Hi,
(reposting this from sci.math)
For calculating gravity in software for a multibody system, one method is to do a gravity calculation between each pair of bodies per timestep, so for a large number of masses the number of required calculations goes up quickly. One method to reduce the required calculations is to lump areas of the space so that all masses in that area are considered a single mass. This is effective when there are groups of masses far apart from each other.
I was thinking of an alternative way to calculate simulated gravity that generates a space curvature field from all the combined bodies gravitational fields, and then keeps this curvature field up to date as the bodies change or move. Each timestep the curvature field is used to adjust the motions of each mass.
The calculations required for adjusting the masses motions scales linearly with the number of bodies.
The tricky part is to make an easy to update curvature field that can have its curvature efficiently adjusted due to the motion of the masses.
I think doing it fully mathematical with "reversible" polynomials or some equivalent idea might work..
This is a shot in the dark but maybe something like this:
"A class of reversible quadratic polynomial vector fields on S2"
If the overall equation describing the total gravitational field can be adjusted when a mass is moved without having to recalculate the total equation, then it might be an efficient way to simulate multibody gravity.
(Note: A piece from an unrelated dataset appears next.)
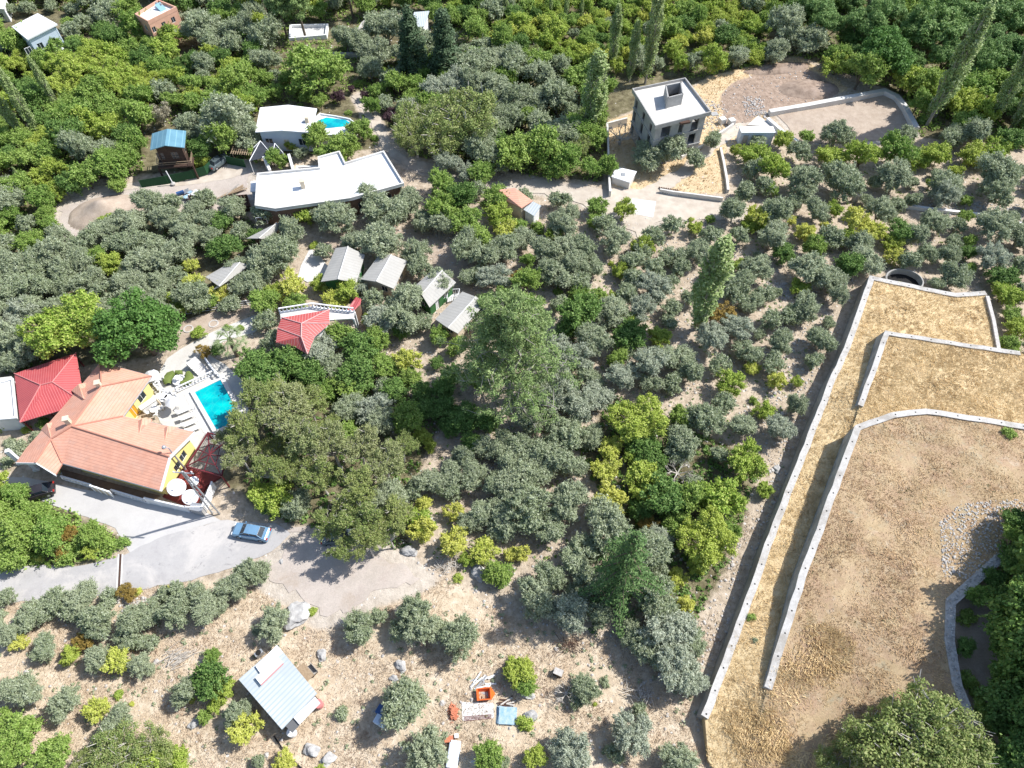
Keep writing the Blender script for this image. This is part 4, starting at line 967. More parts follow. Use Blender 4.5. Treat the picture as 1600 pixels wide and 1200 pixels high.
# ------------------------------------------------------------------ long white flat-roofed building
def flat_house():
    t = thing('long_flat_roofed_house', 'long white flat roofed building with low parapets and one chimney', 'house')
    z = 3.6; k = 16 / 3
    g = lambda x, y, zz=z: G(360 + x / k, 200 + y / k, zz)
    pl = [g(210, 665), g(228, 395), g(740, 345), g(732, 258), g(915, 210), g(962, 305), g(1282, 208), g(1450, 480), g(1000, 605), g(380, 692)]
    poly = [(p.x, p.y) for p in pl]
    walls(t, shrink(poly, .35), -.3, z - .05, m_['brown_wall'], {8: [(k_, k_ + 1.6, .9, 2.4) for k_ in (2, 6, 10, 14)], 7: [(k_, k_ + 1.8, .2, 2.4) for k_ in (2, 6, 10)], 0: [(2, 4, .9, 2.2)]})
    MB().prism(poly, z - .05, z + .12).build('roof', m_['white_roof'], t); 
    parapet(t, poly, z + .12, .42, m_['roof_concrete'])
    p = g(612, 500, z); c = MB().box((p.x, p.y, z + .8), (.7, .8, 1.5), .2).box((p.x, p.y, z + 1.6), (.95, 1.05, .12), .2); c.build('chimney', m_['cream'], t)
    # small lower roof at its side
    a = thing('low_white_annex', 'low white slab roof stepped against the long flat roofed building', 'annex')
    q = [g(180, 455, 2.2), g(222, 450, 2.2), g(222, 530, 2.2), g(175, 530, 2.2)]; q = [(p.x, p.y) for p in q]; MB().prism(q, -.3, 2.2).build('annex_body', m_['bluewhite_wall'], a); MB().prism(shrink(q, -.15), 2.2, 2.35).build('roof', m_['white_roof'], a)
    b = thing('open_terrace_wall', 'white parapet wall of the small courtyard above the long flat roof', 'wall')
    ribbon(MB(), [g(555, 350, 1.2), g(555, 320, 1.2), g(735, 318, 1.2)], .35, -.3).build('wall_body', m_['white_wall'], b)
    for x0, x1, lb in (((275, 235), (330, 350), 'white wedge-shaped wall next to the dark tarp roof'), ((485, 215), (520, 340), 'white wedge-shaped wall between the courtyard shrubs')):
        w = thing('sloping_wall', lb, 'wall', group='white wedge walls'); A_, B_ = g(*x0, 2.6), g(*x1, 1.4); ribbon(MB(), [A_, B_], .45, -.3).build('wall_body', m_['white_wall'], w)
    # formwork pits of the site beside it
    for pl_, lb in (([(595, 935), (890, 955), (880, 1000), (690, 1020), (640, 1080)], 'rusty boarded foundation trench nearer the blue debris'), ([(1085, 945), (1330, 925), (1370, 1060), (1150, 1105)], 'rusty boarded foundation pit next to the long white building')):
        h = thing('foundation_formwork', lb, 'formwork', group='foundation formwork on the site'); q = [G(220 + x / 8, 190 + y / 8, .8) for x, y in pl_]; n = len(q)
        MB().prism(q, -.2, .16).build('pit_floor', m_['rust_form'], h)
        for i in range(n): MB().bar(q[i] + Vector((0, 0, -.35)), q[(i + 1) % n] + Vector((0, 0, -.35)), .12, 1.2).build('board', m_['timber'] if i % 2 else m_['rust_form'], h)
        a, b = q[0], q[1]
        for i in range(7):
            p = a.lerp(b, i / 6); pp = q[-1].lerp(q[2], i / 6); MB().bar(p + Vector((0, 0, .25)), pp + Vector((0, 0, .2)), .1).build('joist', m_['rust_form'], h)
    tm = thing('timber_stack', 'grey and pale planks laid out beside the rusty foundation pits', 'timber stack'); R2_ = random.Random(3)
    for i in range(13):
        a = G(220 + (900 + i * 14) / 8, 190 + (985 - i * 6) / 8, .12 + .03 * i); b = G(220 + (1180 + R2_.uniform(0, 150)) / 8, 190 + (855 - i * 4 + R2_.uniform(-30, 30)) / 8, .12 + .03 * i); MB().bar(a, b, .22, .06).build('plank', m_['timber' if i % 3 else 'grey_bark'], tm)
    cp = thing('concrete_plinth', 'square pale concrete block beside the foundation pits', 'plinth'); MB().prism([G(220 + x / 8, 190 + y / 8, .6) for x, y in ((985, 1010), (1095, 1005), (1135, 1095), (1020, 1100))], -.2, .6).build('block', m_['roof_concrete'], cp)
    db = thing('debris_pile', 'blue plastic and scrap heap at the construction site', 'debris'); 
    for i in range(16):
        p = G(220 + R2_.uniform(470, 720) / 8, 190 + R2_.uniform(860, 970) / 8, .15); MB().box((p.x, p.y, p.z + R2_.uniform(0, .4)), (R2_.uniform(.3, 1.5), R2_.uniform(.3, .9), R2_.uniform(.05, .4)), M=Matrix.Rotation(R2_.uniform(0, 3), 3, 'Z') @ Matrix.Rotation(R2_.uniform(-.3, .3), 3, 'X')).build('scrap_piece', m_[R2_.choice(['blue_sheet_old', 'blue_barrel', 'steel', 'white_paint'])], db)
flat_house()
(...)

For example a complicated overall gravitational field equation could be adjusted when a mass translates past a certain amount that it is determined that an update to the overall gravitational field equation is required to maintain a specified accuracy.
The math for this would need to adjust the overall equation without recalculating it which is the hard part I think, and seems like it would be quite advanced math if it is possible. Each masses gravity curvature formula impact on the overall gravitational field formula needs to be able to be added, removed, and readded to the overall formula efficiently.
Even if it works it would still be a lot of calculations required to update the overall gravitational field equation.
Any idea if this is possible or practical?